▶ **DATA LINES**:
▬▬▬▬▬▬
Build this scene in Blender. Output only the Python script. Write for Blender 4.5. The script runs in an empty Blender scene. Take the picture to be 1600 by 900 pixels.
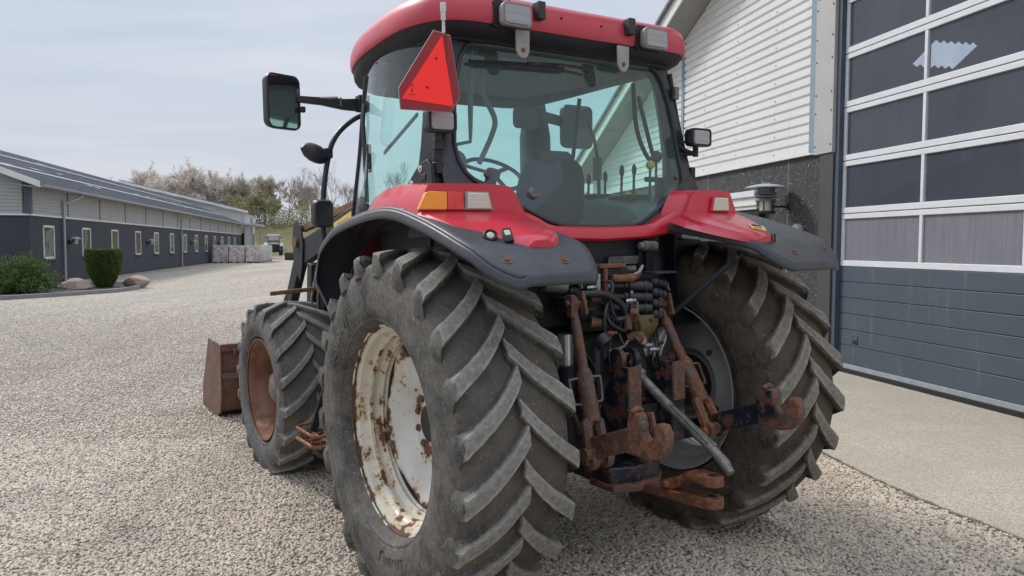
import bpy, bmesh, math, random
from math import sin, cos, pi, radians, sqrt
from mathutils import Vector, Matrix
random.seed(11)
sc = bpy.context.scene
COL = sc.collection

# ------------------------------------------------------------------ helpers
def V(*a):
    return Vector(a[0]) if len(a) == 1 else Vector(a)

def lerp(a, b, t):
    return a + (b - a) * t

def interp(x, pts):
    if x <= pts[0][0]:
        return pts[0][1]
    for (x0, y0), (x1, y1) in zip(pts, pts[1:]):
        if x <= x1:
            return y0 + (y1 - y0) * (x - x0) / (x1 - x0)
    return pts[-1][1]

def catmull(pts, n=6):
    pts = [V(p) for p in pts]
    if len(pts) < 3:
        return pts
    P = [pts[0] * 2 - pts[1]] + pts + [pts[-1] * 2 - pts[-2]]
    out = []
    for i in range(1, len(P) - 2):
        a, b, c, d = P[i - 1], P[i], P[i + 1], P[i + 2]
        for k in range(n):
            t = k / n
            out.append(0.5 * ((2 * b) + (c - a) * t + (2 * a - 5 * b + 4 * c - d) * t * t + (3 * b - a - 3 * c + d) * t ** 3))
    out.append(pts[-1])
    return out

class MB:
    def __init__(self):
        self.v, self.f, self.w = [], [], {}
    def add(self, vs, fs):
        o = len(self.v)
        self.v += [tuple(p) for p in vs]
        self.f += [tuple(i + o for i in f) for f in fs]
        return o
    def box(self, c, s, R=None):
        c = V(c); hx, hy, hz = s[0] / 2, s[1] / 2, s[2] / 2
        P = [V(x * hx, y * hy, z * hz) for x in (-1, 1) for y in (-1, 1) for z in (-1, 1)]
        if R is not None:
            P = [R @ p for p in P]
        self.add([p + c for p in P], [(0, 1, 3, 2), (4, 6, 7, 5), (0, 4, 5, 1), (2, 3, 7, 6), (0, 2, 6, 4), (1, 5, 7, 3)])
        return self
    def bar(self, a, b, w, h, up=(0, 0, 1), w2=None, h2=None):
        a, b = V(a), V(b); d = (b - a).normalized(); up = V(up)
        s = d.cross(up)
        if s.length < 1e-4:
            s = d.cross(V(1, 0, 0))
        s.normalize(); u = s.cross(d)
        w2 = w if w2 is None else w2; h2 = h if h2 is None else h2
        P = []
        for p, ww, hh in ((a, w, h), (b, w2, h2)):
            for sx, sz in ((-1, -1), (1, -1), (1, 1), (-1, 1)):
                P.append(p + s * (sx * ww / 2) + u * (sz * hh / 2))
        self.add(P, [(3, 2, 1, 0), (4, 5, 6, 7), (0, 1, 5, 4), (1, 2, 6, 5), (2, 3, 7, 6), (3, 0, 4, 7)])
        return self
    def tube(self, pts, r, seg=10, smooth=0, cap=True):
        pts = [V(p) for p in pts]
        if smooth:
            pts = catmull(pts, smooth)
        n = len(pts)
        rs = r if isinstance(r, (list, tuple)) else [r] * n
        if len(rs) != n:
            rs = [rs[min(len(rs) - 1, int(i * len(rs) / n))] for i in range(n)]
        o = len(self.v); prev = None
        for i, p in enumerate(pts):
            d = (pts[min(i + 1, n - 1)] - pts[max(i - 1, 0)])
            if d.length < 1e-9:
                d = V(0, 0, 1)
            d.normalize()
            if prev is None:
                s = d.cross(V(0, 0, 1))
                if s.length < .05:
                    s = d.cross(V(1, 0, 0))
            else:
                s = prev - d * prev.dot(d)
                if s.length < 1e-5:
                    s = d.cross(V(0, 1, 0))
            s.normalize(); prev = s; u = s.cross(d)
            for k in range(seg):
                a = 2 * pi * k / seg
                self.v.append(tuple(p + (s * cos(a) + u * sin(a)) * rs[i]))
        for i in range(n - 1):
            for k in range(seg):
                a = o + i * seg + k; b = o + i * seg + (k + 1) % seg
                self.f.append((a, b, b + seg, a + seg))
        if cap:
            self.f.append(tuple(o + k for k in reversed(range(seg))))
            self.f.append(tuple(o + (n - 1) * seg + k for k in range(seg)))
        return self
    def cyl(self, a, b, r, seg=16, r2=None):
        return self.tube([a, b], [r, r if r2 is None else r2], seg)
    def lathe(self, prof, c, axis=(1, 0, 0), seg=48, close=False):
        """prof: (s, r) along axis"""
        c = V(c); ax = V(axis).normalized()
        e = ax.cross(V(0, 0, 1))
        if e.length < .05:
            e = V(1, 0, 0)
        e.normalize(); g = ax.cross(e)
        o = len(self.v); n = len(prof)
        for k in range(seg):
            a = 2 * pi * k / seg
            dr = e * cos(a) + g * sin(a)
            for s, r in prof:
                self.v.append(tuple(c + ax * s + dr * r))
        for k in range(seg):
            k2 = (k + 1) % seg
            for i in range(n if close else n - 1):
                j = (i + 1) % n
                self.f.append((o + k * n + i, o + k * n + j, o + k2 * n + j, o + k2 * n + i))
        return self
    def prism(self, poly, d):
        """poly: list of 3D points (planar), extruded by vector d"""
        d = V(d); n = len(poly)
        self.add([V(p) for p in poly] + [V(p) + d for p in poly],
                 [tuple(reversed(range(n))), tuple(range(n, 2 * n))] + [(i, (i + 1) % n, n + (i + 1) % n, n + i) for i in range(n)])
        return self
    def sheet(self, rows):
        """rows of equal-length point lists -> quad grid"""
        m = len(rows[0]); o = len(self.v)
        for r in rows:
            self.v += [tuple(p) for p in r]
        for i in range(len(rows) - 1):
            for j in range(m - 1):
                a = o + i * m + j
                self.f.append((a, a + 1, a + m + 1, a + m))
        return self
    def loft(self, rows, closed=True, cap=True):
        m = len(rows[0]); o = len(self.v)
        for r in rows:
            self.v += [tuple(p) for p in r]
        for i in range(len(rows) - 1):
            for j in range(m if closed else m - 1):
                a = o + i * m + j; b = o + i * m + (j + 1) % m
                self.f.append((a, b, b + m, a + m))
        if cap:
            self.f.append(tuple(o + k for k in reversed(range(m))))
            self.f.append(tuple(o + (len(rows) - 1) * m + k for k in range(m)))
        return self
    def sphere(self, c, r, seg=16, rings=10):
        c = V(c); r = r if isinstance(r, (tuple, list)) else (r, r, r)
        rows = []
        for i in range(rings + 1):
            t = pi * i / rings
            rows.append([c + V(r[0] * sin(t) * cos(2 * pi * k / seg), r[1] * sin(t) * sin(2 * pi * k / seg), r[2] * cos(t)) for k in range(seg)])
        return self.loft(rows, True, False)
    def build(self, name, mat, parent=None, bevel=0, smooth=35, solid=0, recalc=True, seg=2, offset=-1):
        me = bpy.data.meshes.new(name)
        me.from_pydata(self.v, [], self.f)
        if recalc:
            bm = bmesh.new(); bm.from_mesh(me)
            bmesh.ops.recalc_face_normals(bm, faces=bm.faces[:])
            bm.to_mesh(me); bm.free()
        for layer, vals in self.w.items():
            vals = list(vals)
            at = me.attributes.new(layer, 'FLOAT', 'POINT')
            vals = vals + [0.0] * (len(self.v) - len(vals))
            at.data.foreach_set('value', vals)
        me.materials.append(mat)
        if smooth:
            me.polygons.foreach_set('use_smooth', [True] * len(me.polygons))
            me.set_sharp_from_angle(angle=radians(smooth))
        me.update()
        o = bpy.data.objects.new(name, me); COL.objects.link(o)
        if parent is not None:
            o.parent = parent
        if solid:
            m = o.modifiers.new('s', 'SOLIDIFY'); m.thickness = solid; m.offset = offset
        if bevel:
            m = o.modifiers.new('b', 'BEVEL'); m.width = bevel; m.segments = seg; m.limit_method = 'ANGLE'; m.angle_limit = radians(40)
            m.harden_normals = False
        return o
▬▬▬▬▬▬
▶ **BRIEF**: Begin at the first line of the material and copy each line exactly through the one containing "return a + (b - a) * t". Omit pictures.

▶ **FINISHED ANSWER**:
Build this scene in Blender. Output only the Python script. Write for Blender 4.5. The script runs in an empty Blender scene. Take the picture to be 1600 by 900 pixels.
import bpy, bmesh, math, random
from math import sin, cos, pi, radians, sqrt
from mathutils import Vector, Matrix
random.seed(11)
sc = bpy.context.scene
COL = sc.collection

# ------------------------------------------------------------------ helpers
def V(*a):
    return Vector(a[0]) if len(a) == 1 else Vector(a)

def lerp(a, b, t):
    return a + (b - a) * t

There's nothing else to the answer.